→ Instructions to follow
Repeat only the lines running from the beginning of the material through the line that contains "from mathutils.bvhtree import BVHTree".

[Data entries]

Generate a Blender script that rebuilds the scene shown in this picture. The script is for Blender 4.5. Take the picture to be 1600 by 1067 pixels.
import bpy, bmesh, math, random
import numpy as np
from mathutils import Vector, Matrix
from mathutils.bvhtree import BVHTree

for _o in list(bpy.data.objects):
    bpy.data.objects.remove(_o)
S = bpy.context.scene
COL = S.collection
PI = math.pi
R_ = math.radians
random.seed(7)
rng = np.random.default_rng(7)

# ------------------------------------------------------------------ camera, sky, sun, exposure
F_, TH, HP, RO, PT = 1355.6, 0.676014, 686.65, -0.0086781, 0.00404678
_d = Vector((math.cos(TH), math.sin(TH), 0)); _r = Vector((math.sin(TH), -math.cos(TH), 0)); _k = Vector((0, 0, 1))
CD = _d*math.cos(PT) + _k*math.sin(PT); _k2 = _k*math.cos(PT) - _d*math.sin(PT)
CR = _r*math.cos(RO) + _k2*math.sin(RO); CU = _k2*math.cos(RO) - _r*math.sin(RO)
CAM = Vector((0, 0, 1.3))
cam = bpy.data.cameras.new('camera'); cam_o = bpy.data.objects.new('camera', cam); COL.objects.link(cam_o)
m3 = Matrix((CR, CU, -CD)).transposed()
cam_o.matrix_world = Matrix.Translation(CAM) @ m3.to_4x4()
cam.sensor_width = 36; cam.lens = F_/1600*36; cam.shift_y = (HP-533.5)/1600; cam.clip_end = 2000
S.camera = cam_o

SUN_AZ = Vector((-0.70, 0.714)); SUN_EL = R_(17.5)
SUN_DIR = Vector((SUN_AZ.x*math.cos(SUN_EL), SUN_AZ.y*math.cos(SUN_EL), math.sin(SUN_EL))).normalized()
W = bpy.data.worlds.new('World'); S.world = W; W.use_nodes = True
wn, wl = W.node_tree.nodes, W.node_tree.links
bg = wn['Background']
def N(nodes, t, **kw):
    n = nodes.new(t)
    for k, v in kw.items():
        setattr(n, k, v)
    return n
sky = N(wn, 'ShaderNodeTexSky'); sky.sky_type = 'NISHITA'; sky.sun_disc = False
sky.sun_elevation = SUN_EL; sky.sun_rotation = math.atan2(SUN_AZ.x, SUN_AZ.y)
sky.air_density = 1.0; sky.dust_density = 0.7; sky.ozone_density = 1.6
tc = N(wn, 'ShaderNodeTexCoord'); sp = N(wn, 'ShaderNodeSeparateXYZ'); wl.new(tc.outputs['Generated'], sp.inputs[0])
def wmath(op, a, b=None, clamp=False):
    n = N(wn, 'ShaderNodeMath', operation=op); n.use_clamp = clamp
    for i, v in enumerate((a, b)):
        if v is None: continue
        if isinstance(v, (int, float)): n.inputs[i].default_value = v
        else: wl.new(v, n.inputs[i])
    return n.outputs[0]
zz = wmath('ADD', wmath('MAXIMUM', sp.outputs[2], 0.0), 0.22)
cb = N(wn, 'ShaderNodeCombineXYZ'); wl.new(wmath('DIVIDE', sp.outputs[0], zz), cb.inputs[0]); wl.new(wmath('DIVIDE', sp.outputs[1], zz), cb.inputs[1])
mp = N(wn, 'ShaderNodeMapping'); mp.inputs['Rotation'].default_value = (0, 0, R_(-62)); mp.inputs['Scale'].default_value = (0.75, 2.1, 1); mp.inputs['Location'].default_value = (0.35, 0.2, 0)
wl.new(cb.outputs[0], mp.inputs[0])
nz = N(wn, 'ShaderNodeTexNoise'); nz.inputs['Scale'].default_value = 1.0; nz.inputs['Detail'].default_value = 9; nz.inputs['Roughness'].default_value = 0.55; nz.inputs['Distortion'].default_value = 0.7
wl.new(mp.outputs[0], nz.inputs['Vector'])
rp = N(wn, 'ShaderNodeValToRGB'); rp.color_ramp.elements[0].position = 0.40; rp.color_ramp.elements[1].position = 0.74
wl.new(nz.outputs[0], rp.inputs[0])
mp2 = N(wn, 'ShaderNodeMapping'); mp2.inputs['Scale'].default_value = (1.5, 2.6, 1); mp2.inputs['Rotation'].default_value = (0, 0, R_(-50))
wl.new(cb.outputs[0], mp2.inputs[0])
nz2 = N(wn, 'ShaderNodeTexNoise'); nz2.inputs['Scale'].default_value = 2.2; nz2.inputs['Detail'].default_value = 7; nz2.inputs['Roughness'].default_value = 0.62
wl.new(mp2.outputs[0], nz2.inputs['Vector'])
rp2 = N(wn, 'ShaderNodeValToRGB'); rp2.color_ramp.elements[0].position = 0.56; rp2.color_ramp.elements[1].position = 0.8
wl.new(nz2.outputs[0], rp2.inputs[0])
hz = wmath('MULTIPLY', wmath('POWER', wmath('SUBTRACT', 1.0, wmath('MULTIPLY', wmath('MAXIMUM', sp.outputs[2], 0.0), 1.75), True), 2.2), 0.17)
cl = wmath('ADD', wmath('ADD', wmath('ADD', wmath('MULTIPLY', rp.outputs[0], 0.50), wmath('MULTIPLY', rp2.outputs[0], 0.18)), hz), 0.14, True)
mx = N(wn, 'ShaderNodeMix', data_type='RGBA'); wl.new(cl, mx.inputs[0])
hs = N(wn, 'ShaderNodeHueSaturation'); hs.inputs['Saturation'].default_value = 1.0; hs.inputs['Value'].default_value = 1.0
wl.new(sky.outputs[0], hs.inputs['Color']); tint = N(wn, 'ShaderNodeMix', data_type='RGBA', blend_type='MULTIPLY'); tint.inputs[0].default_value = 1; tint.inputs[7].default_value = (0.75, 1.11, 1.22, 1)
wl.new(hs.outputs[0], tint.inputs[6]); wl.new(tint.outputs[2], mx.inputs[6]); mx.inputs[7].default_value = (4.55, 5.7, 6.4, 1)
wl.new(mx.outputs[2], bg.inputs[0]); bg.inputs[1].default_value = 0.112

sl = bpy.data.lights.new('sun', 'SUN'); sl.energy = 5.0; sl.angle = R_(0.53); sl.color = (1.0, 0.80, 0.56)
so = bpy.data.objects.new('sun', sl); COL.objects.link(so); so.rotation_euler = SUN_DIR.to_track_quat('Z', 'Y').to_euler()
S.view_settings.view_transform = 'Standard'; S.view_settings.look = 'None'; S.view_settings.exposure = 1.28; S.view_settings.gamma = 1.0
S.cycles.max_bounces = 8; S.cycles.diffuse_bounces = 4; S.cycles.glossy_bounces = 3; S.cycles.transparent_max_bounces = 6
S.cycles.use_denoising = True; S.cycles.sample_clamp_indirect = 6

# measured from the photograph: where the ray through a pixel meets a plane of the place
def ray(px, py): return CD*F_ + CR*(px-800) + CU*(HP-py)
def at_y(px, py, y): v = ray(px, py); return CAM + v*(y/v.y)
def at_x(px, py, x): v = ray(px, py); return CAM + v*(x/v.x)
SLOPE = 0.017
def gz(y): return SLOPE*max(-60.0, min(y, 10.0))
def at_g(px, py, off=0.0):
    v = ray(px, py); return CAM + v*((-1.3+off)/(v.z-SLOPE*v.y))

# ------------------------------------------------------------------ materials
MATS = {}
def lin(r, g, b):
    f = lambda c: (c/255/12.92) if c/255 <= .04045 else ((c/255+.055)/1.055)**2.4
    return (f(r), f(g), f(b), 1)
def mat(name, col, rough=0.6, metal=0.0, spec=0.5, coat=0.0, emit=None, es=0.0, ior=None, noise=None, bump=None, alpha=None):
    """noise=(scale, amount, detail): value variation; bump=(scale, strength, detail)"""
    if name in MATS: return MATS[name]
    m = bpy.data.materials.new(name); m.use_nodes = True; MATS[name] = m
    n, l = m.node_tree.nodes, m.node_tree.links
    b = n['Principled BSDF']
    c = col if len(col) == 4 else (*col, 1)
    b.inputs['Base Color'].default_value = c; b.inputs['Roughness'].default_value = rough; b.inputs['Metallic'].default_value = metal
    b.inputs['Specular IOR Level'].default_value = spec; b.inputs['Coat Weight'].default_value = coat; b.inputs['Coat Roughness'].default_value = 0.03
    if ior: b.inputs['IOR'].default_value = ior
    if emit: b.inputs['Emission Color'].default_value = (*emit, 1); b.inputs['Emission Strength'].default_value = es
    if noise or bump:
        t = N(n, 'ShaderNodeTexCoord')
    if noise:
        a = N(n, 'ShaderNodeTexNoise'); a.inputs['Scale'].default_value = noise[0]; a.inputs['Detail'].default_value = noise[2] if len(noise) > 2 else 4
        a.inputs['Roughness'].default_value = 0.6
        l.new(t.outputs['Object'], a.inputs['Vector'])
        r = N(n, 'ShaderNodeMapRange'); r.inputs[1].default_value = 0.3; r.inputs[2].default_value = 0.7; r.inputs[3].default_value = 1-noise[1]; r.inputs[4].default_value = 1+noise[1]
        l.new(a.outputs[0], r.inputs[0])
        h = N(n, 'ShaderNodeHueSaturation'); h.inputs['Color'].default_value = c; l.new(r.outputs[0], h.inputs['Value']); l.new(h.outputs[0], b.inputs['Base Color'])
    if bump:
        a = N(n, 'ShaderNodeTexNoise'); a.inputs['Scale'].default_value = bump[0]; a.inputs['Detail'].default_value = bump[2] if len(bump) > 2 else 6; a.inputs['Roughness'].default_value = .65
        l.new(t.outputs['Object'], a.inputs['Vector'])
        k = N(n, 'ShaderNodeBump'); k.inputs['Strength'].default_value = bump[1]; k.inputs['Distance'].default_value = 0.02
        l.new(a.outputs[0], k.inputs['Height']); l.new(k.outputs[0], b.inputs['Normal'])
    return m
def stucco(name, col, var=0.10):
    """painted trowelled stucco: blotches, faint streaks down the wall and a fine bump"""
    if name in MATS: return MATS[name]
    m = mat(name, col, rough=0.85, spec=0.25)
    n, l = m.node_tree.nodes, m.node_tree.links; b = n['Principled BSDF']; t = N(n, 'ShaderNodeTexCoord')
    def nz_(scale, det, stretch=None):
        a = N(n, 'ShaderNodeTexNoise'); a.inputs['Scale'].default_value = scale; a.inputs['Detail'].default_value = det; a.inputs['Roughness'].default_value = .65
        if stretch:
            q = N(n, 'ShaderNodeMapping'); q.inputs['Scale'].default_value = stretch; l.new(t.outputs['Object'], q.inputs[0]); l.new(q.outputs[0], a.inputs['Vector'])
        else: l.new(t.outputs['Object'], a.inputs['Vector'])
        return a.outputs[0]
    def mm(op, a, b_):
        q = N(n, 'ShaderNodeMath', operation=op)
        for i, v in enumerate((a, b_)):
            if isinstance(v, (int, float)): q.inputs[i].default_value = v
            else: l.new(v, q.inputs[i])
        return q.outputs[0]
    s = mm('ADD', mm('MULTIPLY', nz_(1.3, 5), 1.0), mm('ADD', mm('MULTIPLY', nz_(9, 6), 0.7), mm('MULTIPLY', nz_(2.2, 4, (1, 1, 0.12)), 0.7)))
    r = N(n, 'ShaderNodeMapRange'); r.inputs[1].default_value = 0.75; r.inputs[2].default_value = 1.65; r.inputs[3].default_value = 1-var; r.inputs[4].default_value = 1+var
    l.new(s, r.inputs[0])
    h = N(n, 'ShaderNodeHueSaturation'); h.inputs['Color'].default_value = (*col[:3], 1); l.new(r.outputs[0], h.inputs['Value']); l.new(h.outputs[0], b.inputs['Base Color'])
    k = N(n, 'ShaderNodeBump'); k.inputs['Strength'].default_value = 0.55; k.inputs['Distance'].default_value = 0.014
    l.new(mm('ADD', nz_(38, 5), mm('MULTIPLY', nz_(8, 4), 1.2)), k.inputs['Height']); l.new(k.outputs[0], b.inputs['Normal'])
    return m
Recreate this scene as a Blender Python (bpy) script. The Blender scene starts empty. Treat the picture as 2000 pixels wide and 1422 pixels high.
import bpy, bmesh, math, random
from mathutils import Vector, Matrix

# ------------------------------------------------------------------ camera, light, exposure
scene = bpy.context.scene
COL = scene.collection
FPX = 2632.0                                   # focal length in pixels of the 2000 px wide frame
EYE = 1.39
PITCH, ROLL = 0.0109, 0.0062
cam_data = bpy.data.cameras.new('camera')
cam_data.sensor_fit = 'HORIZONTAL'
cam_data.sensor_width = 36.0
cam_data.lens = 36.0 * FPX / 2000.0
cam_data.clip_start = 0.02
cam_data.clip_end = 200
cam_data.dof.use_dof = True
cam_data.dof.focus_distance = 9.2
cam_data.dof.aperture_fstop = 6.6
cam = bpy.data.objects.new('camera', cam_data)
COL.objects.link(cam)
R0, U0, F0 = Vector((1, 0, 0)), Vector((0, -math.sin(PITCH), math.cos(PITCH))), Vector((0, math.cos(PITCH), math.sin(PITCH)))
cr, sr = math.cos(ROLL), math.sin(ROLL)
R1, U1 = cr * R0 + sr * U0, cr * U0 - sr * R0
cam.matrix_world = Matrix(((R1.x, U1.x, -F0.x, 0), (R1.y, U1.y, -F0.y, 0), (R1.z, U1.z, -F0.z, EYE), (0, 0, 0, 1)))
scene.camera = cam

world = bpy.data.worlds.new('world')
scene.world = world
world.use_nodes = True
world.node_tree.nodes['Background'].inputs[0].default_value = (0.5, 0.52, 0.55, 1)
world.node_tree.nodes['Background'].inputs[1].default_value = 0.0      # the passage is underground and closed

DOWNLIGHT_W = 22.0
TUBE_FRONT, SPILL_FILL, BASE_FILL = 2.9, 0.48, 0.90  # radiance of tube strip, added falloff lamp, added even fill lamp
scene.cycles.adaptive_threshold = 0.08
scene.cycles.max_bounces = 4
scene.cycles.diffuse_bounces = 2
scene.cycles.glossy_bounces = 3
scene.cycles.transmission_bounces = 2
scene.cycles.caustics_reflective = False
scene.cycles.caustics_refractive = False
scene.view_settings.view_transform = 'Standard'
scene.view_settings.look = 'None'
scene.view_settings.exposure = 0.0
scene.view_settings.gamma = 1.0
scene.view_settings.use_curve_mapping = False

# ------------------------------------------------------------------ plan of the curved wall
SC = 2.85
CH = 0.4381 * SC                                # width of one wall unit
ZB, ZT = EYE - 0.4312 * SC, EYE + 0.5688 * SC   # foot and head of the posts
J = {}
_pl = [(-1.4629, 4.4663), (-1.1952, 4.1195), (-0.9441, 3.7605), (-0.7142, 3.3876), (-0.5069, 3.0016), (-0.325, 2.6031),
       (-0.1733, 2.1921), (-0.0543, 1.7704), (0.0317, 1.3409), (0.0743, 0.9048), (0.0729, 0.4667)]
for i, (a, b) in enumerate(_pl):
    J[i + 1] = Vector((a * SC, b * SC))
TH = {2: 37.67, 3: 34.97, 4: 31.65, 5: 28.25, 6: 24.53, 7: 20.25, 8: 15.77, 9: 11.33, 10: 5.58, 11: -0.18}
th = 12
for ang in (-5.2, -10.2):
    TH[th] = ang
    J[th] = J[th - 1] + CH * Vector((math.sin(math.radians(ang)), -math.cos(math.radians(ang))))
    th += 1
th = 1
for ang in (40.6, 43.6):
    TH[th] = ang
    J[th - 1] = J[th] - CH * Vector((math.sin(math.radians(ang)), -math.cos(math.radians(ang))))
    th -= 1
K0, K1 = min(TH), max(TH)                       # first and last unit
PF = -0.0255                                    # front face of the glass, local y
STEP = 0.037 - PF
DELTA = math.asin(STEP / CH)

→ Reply
Generate a Blender script that rebuilds the scene shown in this picture. The script is for Blender 4.5. Take the picture to be 1600 by 1067 pixels.
import bpy, bmesh, math, random
import numpy as np
from mathutils import Vector, Matrix
from mathutils.bvhtree import BVHTree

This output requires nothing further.